### Dataset extract:
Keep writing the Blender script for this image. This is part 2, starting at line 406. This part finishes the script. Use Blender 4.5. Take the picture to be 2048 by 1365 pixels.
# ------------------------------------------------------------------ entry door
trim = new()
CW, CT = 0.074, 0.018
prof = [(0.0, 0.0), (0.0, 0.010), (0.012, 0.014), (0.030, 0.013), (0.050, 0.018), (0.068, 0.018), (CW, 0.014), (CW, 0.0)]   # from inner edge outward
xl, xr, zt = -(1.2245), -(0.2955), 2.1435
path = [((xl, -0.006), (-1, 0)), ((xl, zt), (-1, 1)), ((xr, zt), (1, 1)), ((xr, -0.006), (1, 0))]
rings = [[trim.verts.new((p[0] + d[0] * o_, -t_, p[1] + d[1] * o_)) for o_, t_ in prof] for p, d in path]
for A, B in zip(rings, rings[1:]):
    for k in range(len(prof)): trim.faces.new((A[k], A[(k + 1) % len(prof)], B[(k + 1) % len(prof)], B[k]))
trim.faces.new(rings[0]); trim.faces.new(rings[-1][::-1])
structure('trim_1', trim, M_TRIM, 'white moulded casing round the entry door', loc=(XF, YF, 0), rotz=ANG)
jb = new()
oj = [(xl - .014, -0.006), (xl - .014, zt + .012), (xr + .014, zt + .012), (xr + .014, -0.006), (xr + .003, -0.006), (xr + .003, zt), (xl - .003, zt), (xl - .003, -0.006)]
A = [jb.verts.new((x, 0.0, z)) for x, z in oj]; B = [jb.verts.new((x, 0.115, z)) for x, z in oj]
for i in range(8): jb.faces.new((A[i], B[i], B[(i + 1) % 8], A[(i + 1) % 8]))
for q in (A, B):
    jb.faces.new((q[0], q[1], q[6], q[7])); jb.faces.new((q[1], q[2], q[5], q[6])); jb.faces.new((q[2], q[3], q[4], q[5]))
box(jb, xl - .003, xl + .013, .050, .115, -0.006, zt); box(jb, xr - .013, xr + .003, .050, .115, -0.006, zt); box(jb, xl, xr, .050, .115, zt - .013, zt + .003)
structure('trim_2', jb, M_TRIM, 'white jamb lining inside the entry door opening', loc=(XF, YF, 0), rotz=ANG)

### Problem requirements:
The data above must be returned in full, exactly as written.

### Task solution:
Keep writing the Blender script for this image. This is part 2, starting at line 406. This part finishes the script. Use Blender 4.5. Take the picture to be 2048 by 1365 pixels.
# ------------------------------------------------------------------ entry door
trim = new()
CW, CT = 0.074, 0.018
prof = [(0.0, 0.0), (0.0, 0.010), (0.012, 0.014), (0.030, 0.013), (0.050, 0.018), (0.068, 0.018), (CW, 0.014), (CW, 0.0)]   # from inner edge outward
xl, xr, zt = -(1.2245), -(0.2955), 2.1435
path = [((xl, -0.006), (-1, 0)), ((xl, zt), (-1, 1)), ((xr, zt), (1, 1)), ((xr, -0.006), (1, 0))]
rings = [[trim.verts.new((p[0] + d[0] * o_, -t_, p[1] + d[1] * o_)) for o_, t_ in prof] for p, d in path]
for A, B in zip(rings, rings[1:]):
    for k in range(len(prof)): trim.faces.new((A[k], A[(k + 1) % len(prof)], B[(k + 1) % len(prof)], B[k]))
trim.faces.new(rings[0]); trim.faces.new(rings[-1][::-1])
structure('trim_1', trim, M_TRIM, 'white moulded casing round the entry door', loc=(XF, YF, 0), rotz=ANG)
jb = new()
oj = [(xl - .014, -0.006), (xl - .014, zt + .012), (xr + .014, zt + .012), (xr + .014, -0.006), (xr + .003, -0.006), (xr + .003, zt), (xl - .003, zt), (xl - .003, -0.006)]
A = [jb.verts.new((x, 0.0, z)) for x, z in oj]; B = [jb.verts.new((x, 0.115, z)) for x, z in oj]
for i in range(8): jb.faces.new((A[i], B[i], B[(i + 1) % 8], A[(i + 1) % 8]))
for q in (A, B):
    jb.faces.new((q[0], q[1], q[6], q[7])); jb.faces.new((q[1], q[2], q[5], q[6])); jb.faces.new((q[2], q[3], q[4], q[5]))
box(jb, xl - .003, xl + .013, .050, .115, -0.006, zt); box(jb, xr - .013, xr + .003, .050, .115, -0.006, zt); box(jb, xl, xr, .050, .115, zt - .013, zt + .003)
structure('trim_2', jb, M_TRIM, 'white jamb lining inside the entry door opening', loc=(XF, YF, 0), rotz=ANG)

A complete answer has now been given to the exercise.